President William Ruto has directed that all roughly 106,000 village elders assisting chiefs across Kenya receive a monthly stipend beginning June 2026, pending budget approval.
The decision comes after years of debate over how to compensate what has traditionally been a volunteer role. Under the proposed framework, village elders will no longer be unpaid community volunteers; instead, they will be registered, issued official identity cards, and receive a modest monthly allowance — officially described as a stipend rather than a full salary.
Background: Why the shift
Village elders — often known as “wazee wa mtaa” or “headmen” — have long played a critical role in local administration, assisting chiefs and assistant chiefs with community policing, mobilizing residents for government programmes, and handling grassroots dispute resolution.
Despite their important role, they have operated without formal recognition or remuneration.
Efforts to formalize their status have been underway for several years. Under the proposed National Government Coordination (Amendment) Bill, village elders would be absorbed into the national government administrative framework, with stipends or allowances determined in consultation with the Salaries and Remuneration Commission (SRC) and the Public Service Commission (PSC).
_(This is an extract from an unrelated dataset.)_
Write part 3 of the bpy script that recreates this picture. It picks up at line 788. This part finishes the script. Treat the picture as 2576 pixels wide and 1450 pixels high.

Earlier proposals for elder compensation were more generous — some suggesting up to Ksh 7,000 per month, plus allowances for transport and airtime. But fiscal constraints prompted caution, and the government settled on the lower stipend under the current directive.
What this means in practice
If fully implemented, the stipend will mark the first time the state financially rewards village elders for their service. It could improve motivation, reduce reliance on informal fees, and formalize accountability at the village level.
However, many questions remain unanswered: will the stipend be adequate compensation given the workload expected of elders? How will the government ensure that only legitimate elders are registered and paid? And how will county-level structures interface with the central registry and payroll?
Critics may argue that Ksh 3,000 per month (or the Ksh 3,500 figure some sources cite), barely enough to cover basic transport or communication costs, may fall short of meaningful compensation, especially in remote areas where elders often bear significant time and resource burdens.
But whether the move achieves substantive improvement, in elder welfare, community governance, or accountability, will depend on implementation details: proper registration, adequate resourcing, transparency in disbursement, and realistic recognition of the elders’ responsibilities.
The coming months especially as the 2026 national budget takes shape will reveal whether this policy is a token gesture or a genuine step toward empowering Kenya’s grassroots administrators.